Cleveland Indians, Not The Browns, Are Deserving Of Your Attention

The Cleveland Indians hardly get noticed in the local media, while the Cleveland Browns get most of the attention even when they’re not in the season. That shouldn’t be the case with the Tribe poised to contend.

It’s a tough time to be a Browns fan. All of our own free agents? Gone. Starting quarterback? Too drunk to know he got released. Starting middle linebacker? Cut to devote to a full fledged youth movement. It’s not a good time for the Orange and Brown. Is there a light at the end of the tunnel that isn’t a train? There is, in fact, and it’s being driven by Chief Wahoo.

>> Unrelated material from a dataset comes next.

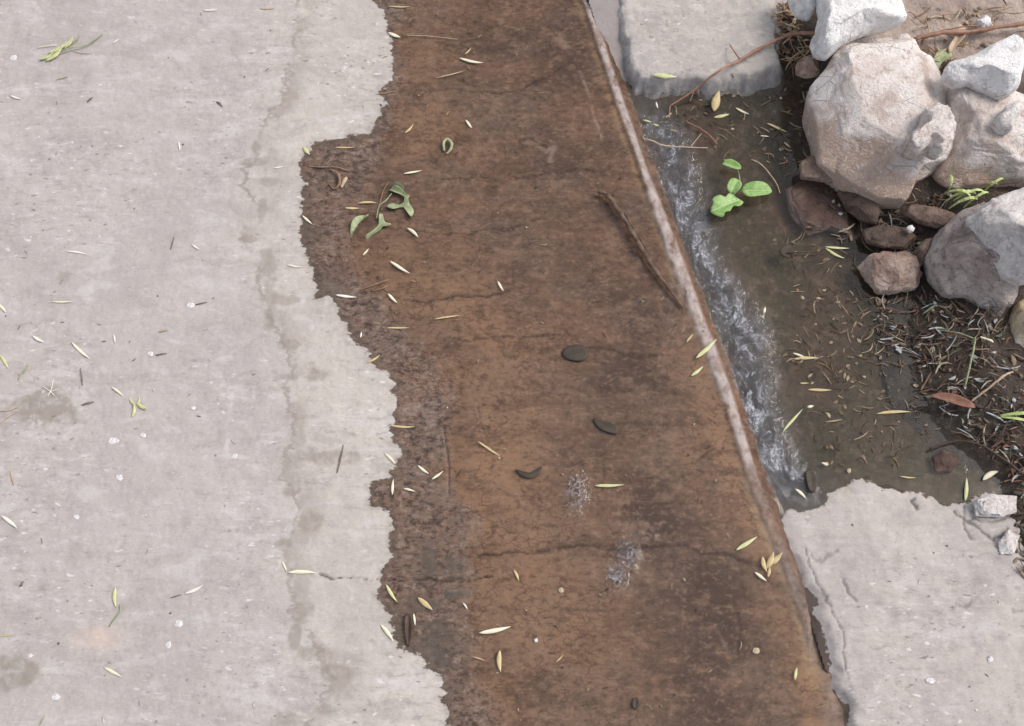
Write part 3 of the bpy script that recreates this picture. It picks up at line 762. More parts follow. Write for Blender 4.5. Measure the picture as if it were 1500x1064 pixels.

It’s OK to be frustrated with the Browns, but the Indians give Clevelanders plenty to be happy about. For the most part, the Tribe is the best sports team in the city right now. The Browns, as we all know, are a mess and looking likely to pick in the top three again. The Cavs are in first place, but they also fired their head coach and have a new piece of drama every week. The Tribe? Picked to win the division, darlings of the Vegas sports books, and plenty of young talent to generate buzz across the league.

Michael Brantley is playing a minor league rehab game on Thursday, showing signs that the outfielder is one step closer to being a fully healthy All-Star. Francisco Lindor is poised to take the next step and become the best shortstop the Indians have seen since Omar Vizquel. Either Corey Kluber, Carlos Carrasco, or even Danny Salazar look like they could win a Cy Young Award. Terry Francona is still Terry Francona, red scooter and giant tub of bubble gum included.

Don’t like the Dolans because they don’t spend? At least they aren’t being investigated by the FBI. Think they’re cheap? Well, they’ve paid for two years of stadium renovations out of their own pocket. If you haven’t been to a game to see the new set up at Progressive Field, you’re really missing out.

Think it’s too expensive to go to an Indians game? While Browns fans gleefully pony up around $60-$70 dollars for something posing as professional football, you can attend an Indians game for as little as $13 to hang out in right field. Heck, they’ll even throw in your first beer!

Don’t want to pay for parking? Muni lot too much of a hassle to try street lot parking for the Indians? $5 gets you a round trip ticket on the RTA. It’s a short walk from Tower City to the ballpark and worth every penny.

Ballpark food is boring? Fathead’s, Barrio, Melt, and many other local favorites have set up shop in Progressive Field. So, for that home game where you can’t get a Fat Italian from Fathead’s off your mind, the Indians have you covered.

Still can’t make it to a game? The Indians have the best radio broadcaster in the country in Tom Hamilton. He’s a cult hero in Cleveland on the same level as the Ghoulardi and is infinitely better than Austin Carr in every single aspect. Sportstime Ohio does a great job on television as well, with Matt Underwood being equally as impressive on the screen as Hamilton is on the airwaves. Really, anything is better than a Browns game called by Ian Eagle.

With two and half weeks left before Opening Day, why spend your time being frustrated by the Browns, a team that is so bad, there’s entire clothing lines devoted to their comedy of errors. There’s even an adult coloring book to help you explain to your children why Sundays in the Fall are the worst days of the year. Why not cheer for a contender? Why not cheer for a team that has played roughly .500 ball the last few seasons? If the Browns went 8-8, we’d all contemplate throwing a parade.

Move on from the Browns, please, if only for your own good. Trust me, you’ll feel better in blue and red than orange and brown.